You now contend that unaided and correct human reason should lead to a conclusion that all four are true.

Was this change in your thinking connected in any way with your conversion experience (which I understand to be not entirely voluntary)?

My answer:

Please note that you have missed my point. I am pointing to those argument, not to show that they are true, but merely to show that they are arguments. They are not appeals to faith. They are not appeals to feeling. They are appeals to reason.

All reason is voluntary, by definition. When a jury weighs evidence and comes to a decision, or when a scientist or philosopher studies a discipline, the process must be voluntary or else the results are untrustworthy.

Do you understand this point? Do you agree?

Moving on to the question:

Previously, I did not “feel” that the proposition were true or false. We are discussing conclusions of reasoning processes, not feelings. My conclusion was that there were no gods of any description, personal or no, providential or no. If there is nothing divine, no question of a divinity’s hypothetical properties need be reached. It is like arguing about the color of the nose of Santa’s flying reindeer. If Santa is make-believe, he owns no deer.

However, to be sure, it gave me great satisfaction, once I was convinced, that I had reached convictions so flattering to myself. But the emotional reaction (that smugness which is the inevitable hallmark of the atheist) came after and was a by-product of, not a cause of, the conclusions.

This self-admiration, I confess, made me reluctant to revisit the reasoning, since I did not want to be proved wrong, but it was not the cause of the reasoning.

Previously, I was convinced that the supernatural did not and could not exist: that the concept was a contradiction in terms.

If “natural” means “all that there is” then supernatural means “more than all that there is” or “above all that there is”,

This is like promising to give more than one hundred percent of your effort. It is a poetical metaphor, not literal.

I asserted that if there were a supernatural realm it was in fact a hidden quarter of the natural realm, called by the wrong name. Any gods that existed would be natural beings, in that they were governed by the laws of nature, the laws of morality, and the laws of cause and effect. In that regard, they would be no different from Martians or Mutants or Magicians, that is, creatures with great and mysterious powers, above me in strength, but having no natural claim on my loyalty: if Jehovah existed, he was a super-villain, not a father.

On that ground, no matter how coherent the arguments might be for a single, personal and providential supreme being, I would never find such argument convincing, since a supreme being was supernatural and the supernatural did not exist.

Now, there is an error in this reasoning, and when it was brought to my attention, I was in a tizzy, and began to have doubts about the soundness of my atheism.

I believe you are making a similar error in your reasoning which has not yet been brought to your attention.

To answer your next question: This particular change came several months before my conversion experience.

The words voluntary and involuntary cannot be used with any clarity in reference to that experience, since either has misleading connotations.
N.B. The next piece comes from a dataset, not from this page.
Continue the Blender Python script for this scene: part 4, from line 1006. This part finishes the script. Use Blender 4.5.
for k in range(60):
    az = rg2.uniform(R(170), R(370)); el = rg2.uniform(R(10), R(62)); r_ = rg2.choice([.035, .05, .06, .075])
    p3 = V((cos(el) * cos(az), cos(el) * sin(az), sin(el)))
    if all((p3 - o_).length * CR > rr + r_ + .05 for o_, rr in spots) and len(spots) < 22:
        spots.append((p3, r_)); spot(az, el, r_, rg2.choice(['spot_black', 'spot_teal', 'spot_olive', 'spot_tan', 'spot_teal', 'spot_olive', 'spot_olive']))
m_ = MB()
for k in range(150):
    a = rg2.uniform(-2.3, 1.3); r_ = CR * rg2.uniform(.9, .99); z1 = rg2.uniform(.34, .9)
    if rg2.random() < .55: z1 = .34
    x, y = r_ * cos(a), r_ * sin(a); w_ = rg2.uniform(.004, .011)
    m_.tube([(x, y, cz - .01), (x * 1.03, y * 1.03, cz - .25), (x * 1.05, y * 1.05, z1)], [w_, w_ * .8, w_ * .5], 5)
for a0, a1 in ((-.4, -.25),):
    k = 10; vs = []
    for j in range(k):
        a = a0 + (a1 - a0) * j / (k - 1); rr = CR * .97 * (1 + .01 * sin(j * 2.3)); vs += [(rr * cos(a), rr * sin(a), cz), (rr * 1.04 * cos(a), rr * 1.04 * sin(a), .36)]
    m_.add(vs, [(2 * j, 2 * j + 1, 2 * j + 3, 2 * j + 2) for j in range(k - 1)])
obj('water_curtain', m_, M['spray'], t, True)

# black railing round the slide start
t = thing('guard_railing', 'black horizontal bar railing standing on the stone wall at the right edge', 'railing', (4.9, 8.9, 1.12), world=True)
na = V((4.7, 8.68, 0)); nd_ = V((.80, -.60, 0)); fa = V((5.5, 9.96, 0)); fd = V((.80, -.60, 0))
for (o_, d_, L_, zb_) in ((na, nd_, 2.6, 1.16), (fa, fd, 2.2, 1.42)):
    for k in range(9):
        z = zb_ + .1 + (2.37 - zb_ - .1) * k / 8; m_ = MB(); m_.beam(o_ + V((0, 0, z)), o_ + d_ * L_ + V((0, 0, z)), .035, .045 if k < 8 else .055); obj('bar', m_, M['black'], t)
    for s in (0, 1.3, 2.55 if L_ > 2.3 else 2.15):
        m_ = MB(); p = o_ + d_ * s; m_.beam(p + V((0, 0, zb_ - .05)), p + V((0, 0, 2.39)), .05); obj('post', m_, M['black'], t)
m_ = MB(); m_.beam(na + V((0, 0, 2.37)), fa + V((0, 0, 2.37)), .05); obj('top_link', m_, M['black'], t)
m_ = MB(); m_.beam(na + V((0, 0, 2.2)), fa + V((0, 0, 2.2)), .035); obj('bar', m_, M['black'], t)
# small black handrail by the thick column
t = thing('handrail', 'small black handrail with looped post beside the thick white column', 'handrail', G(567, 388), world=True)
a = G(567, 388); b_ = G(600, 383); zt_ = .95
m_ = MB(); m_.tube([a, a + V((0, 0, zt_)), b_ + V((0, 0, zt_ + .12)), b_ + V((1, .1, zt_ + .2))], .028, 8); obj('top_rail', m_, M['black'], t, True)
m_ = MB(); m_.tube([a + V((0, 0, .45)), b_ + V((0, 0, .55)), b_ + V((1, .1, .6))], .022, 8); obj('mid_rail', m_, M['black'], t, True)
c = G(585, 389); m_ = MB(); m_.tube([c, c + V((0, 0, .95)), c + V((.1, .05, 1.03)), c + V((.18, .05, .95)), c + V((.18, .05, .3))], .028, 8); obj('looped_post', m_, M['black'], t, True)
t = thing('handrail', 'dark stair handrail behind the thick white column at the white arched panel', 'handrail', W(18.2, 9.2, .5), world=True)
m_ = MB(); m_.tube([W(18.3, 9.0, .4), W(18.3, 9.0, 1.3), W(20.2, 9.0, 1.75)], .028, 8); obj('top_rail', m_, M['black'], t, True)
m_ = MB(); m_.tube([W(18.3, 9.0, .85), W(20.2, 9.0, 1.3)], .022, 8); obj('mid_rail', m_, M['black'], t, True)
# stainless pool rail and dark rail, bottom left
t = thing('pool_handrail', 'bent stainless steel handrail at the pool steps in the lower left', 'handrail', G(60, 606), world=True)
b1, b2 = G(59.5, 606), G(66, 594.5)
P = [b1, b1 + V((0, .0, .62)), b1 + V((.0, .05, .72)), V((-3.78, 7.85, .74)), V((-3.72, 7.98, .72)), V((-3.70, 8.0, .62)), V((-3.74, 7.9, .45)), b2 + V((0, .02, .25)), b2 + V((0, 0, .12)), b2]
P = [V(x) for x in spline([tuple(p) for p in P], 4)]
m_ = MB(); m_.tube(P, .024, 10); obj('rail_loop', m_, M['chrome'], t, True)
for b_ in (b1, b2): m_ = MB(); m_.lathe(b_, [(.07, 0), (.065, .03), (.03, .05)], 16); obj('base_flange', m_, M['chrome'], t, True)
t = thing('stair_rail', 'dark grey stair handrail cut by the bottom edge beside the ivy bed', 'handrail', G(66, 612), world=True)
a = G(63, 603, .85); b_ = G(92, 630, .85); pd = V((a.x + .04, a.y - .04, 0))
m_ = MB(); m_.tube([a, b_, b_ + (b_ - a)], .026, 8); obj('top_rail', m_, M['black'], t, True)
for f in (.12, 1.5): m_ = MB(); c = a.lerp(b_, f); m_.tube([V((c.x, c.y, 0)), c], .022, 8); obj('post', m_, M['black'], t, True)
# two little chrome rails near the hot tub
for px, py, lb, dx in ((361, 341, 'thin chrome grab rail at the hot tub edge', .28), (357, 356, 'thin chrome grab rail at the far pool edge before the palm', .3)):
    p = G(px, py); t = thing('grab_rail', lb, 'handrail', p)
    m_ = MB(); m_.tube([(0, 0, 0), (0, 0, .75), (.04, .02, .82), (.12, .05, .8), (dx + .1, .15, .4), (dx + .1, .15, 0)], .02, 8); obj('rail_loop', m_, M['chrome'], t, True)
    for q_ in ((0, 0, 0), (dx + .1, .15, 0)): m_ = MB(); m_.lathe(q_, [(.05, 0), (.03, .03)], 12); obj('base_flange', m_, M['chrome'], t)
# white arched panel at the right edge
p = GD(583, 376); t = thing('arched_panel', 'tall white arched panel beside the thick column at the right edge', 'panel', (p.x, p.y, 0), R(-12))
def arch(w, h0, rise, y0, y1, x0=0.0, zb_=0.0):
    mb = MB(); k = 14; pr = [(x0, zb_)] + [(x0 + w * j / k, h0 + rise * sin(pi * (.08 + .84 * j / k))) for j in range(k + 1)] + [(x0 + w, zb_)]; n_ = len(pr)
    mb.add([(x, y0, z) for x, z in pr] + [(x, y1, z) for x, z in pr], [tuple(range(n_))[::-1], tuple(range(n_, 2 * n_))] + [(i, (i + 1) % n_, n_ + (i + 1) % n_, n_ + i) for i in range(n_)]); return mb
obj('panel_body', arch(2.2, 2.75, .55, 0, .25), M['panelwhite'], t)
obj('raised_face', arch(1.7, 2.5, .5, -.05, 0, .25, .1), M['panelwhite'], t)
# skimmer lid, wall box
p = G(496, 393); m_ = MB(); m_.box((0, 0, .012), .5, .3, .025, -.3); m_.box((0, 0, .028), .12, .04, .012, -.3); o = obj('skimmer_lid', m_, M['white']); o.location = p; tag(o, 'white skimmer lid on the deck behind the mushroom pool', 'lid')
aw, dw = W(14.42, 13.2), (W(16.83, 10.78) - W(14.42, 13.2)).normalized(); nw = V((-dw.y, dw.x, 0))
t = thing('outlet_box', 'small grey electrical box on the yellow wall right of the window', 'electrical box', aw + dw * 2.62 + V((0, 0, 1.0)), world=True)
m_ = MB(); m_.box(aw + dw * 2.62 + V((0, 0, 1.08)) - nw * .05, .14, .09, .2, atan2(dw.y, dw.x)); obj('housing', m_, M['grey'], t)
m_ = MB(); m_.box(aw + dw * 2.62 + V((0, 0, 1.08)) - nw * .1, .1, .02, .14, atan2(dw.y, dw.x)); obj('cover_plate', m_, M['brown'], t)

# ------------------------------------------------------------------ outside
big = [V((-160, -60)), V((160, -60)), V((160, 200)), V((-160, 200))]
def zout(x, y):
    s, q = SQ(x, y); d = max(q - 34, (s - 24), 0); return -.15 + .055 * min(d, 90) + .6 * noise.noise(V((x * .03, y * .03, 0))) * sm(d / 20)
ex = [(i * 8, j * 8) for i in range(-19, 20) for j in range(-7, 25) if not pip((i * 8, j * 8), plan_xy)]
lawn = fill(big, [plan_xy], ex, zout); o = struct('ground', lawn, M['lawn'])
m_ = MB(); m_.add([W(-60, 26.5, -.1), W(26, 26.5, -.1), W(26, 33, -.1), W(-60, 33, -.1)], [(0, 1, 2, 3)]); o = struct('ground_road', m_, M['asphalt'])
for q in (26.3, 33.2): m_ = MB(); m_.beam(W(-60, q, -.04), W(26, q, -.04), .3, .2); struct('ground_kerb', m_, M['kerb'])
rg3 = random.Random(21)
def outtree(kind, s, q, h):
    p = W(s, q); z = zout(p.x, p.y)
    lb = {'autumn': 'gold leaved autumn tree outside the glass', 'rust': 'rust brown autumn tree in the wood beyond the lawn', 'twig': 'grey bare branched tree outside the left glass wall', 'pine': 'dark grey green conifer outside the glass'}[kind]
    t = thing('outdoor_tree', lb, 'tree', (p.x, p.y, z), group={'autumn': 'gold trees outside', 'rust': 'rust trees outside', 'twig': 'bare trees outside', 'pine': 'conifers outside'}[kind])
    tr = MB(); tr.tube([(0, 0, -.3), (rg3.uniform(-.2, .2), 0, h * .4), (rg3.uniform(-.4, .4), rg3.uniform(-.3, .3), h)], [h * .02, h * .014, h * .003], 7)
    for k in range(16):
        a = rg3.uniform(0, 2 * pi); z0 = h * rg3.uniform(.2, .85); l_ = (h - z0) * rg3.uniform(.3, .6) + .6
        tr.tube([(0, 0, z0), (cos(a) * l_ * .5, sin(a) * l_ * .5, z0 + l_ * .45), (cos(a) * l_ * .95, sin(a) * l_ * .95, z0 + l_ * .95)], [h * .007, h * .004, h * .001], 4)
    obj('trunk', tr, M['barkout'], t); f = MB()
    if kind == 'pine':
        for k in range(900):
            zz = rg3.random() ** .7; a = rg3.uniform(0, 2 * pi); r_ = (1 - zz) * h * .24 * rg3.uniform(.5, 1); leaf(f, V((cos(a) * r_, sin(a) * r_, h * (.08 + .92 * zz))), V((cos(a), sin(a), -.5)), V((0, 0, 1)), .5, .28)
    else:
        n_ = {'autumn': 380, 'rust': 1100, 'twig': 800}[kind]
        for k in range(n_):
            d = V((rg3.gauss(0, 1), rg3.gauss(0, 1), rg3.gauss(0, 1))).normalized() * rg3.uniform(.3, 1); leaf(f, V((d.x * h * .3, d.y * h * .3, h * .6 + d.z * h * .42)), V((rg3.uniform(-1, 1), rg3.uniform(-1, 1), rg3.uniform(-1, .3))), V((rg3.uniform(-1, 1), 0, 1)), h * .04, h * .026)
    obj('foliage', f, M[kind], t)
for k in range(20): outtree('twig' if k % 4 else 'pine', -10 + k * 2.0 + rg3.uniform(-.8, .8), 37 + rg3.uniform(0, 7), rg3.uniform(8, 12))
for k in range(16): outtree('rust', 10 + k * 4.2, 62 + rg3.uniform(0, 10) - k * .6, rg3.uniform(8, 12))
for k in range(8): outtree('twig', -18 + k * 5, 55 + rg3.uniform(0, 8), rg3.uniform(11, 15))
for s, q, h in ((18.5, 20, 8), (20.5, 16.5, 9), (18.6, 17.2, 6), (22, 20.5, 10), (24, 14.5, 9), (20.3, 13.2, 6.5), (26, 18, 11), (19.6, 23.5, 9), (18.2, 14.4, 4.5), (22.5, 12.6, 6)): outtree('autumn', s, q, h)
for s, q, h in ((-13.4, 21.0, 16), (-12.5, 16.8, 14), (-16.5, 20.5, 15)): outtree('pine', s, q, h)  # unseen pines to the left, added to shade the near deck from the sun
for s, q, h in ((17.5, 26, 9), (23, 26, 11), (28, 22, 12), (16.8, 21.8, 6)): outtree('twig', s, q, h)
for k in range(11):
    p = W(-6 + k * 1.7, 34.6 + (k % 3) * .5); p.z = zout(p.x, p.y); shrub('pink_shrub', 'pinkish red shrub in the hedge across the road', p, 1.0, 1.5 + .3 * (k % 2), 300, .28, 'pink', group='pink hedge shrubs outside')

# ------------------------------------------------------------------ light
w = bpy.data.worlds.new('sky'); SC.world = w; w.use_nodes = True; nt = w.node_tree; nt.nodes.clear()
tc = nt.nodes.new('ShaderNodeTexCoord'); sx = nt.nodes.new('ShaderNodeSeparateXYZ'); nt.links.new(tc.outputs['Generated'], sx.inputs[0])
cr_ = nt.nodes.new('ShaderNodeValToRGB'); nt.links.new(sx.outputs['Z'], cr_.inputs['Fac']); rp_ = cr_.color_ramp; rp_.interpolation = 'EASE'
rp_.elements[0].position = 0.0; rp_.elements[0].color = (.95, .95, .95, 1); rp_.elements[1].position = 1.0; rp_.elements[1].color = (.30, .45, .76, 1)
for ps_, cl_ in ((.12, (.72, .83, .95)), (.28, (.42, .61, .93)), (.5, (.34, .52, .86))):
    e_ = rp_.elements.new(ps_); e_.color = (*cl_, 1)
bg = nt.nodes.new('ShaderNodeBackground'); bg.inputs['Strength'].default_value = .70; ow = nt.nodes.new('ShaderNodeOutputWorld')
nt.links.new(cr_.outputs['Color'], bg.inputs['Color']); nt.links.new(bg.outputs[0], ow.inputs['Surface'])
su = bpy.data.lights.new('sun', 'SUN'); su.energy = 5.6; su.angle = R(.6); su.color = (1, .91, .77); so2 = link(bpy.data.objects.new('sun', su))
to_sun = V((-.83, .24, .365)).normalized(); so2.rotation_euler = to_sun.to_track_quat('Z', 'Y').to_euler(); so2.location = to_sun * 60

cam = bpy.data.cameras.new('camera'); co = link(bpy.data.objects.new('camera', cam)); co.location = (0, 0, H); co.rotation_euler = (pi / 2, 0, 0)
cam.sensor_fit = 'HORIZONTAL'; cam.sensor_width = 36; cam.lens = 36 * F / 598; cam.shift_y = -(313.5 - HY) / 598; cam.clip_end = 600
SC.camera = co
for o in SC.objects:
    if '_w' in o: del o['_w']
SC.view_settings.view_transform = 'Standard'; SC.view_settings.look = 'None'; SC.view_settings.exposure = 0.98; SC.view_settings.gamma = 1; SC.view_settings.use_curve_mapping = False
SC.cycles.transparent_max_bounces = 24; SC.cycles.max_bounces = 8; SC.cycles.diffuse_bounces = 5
Falling in love is voluntary in that the lover spends his every waking moment doting on the beloved, and his will, his voluntary faculties, are entirely engaged in the effort; falling in love is involuntary because a man is struck through the heart by the dart of Cupid, which flashes forth from the beautiful eyes of his beloved, and he is helpless.

So you tell me: is falling in love voluntary, or involuntary?

Because, on the one hand, the marriage oath is voluntary, and so is the act of pinning poems praising Roselind to trees; on the other hand, every poet describes falling in love as a flood, a fire, or a whirlwind that carries the lover’s senses away from him.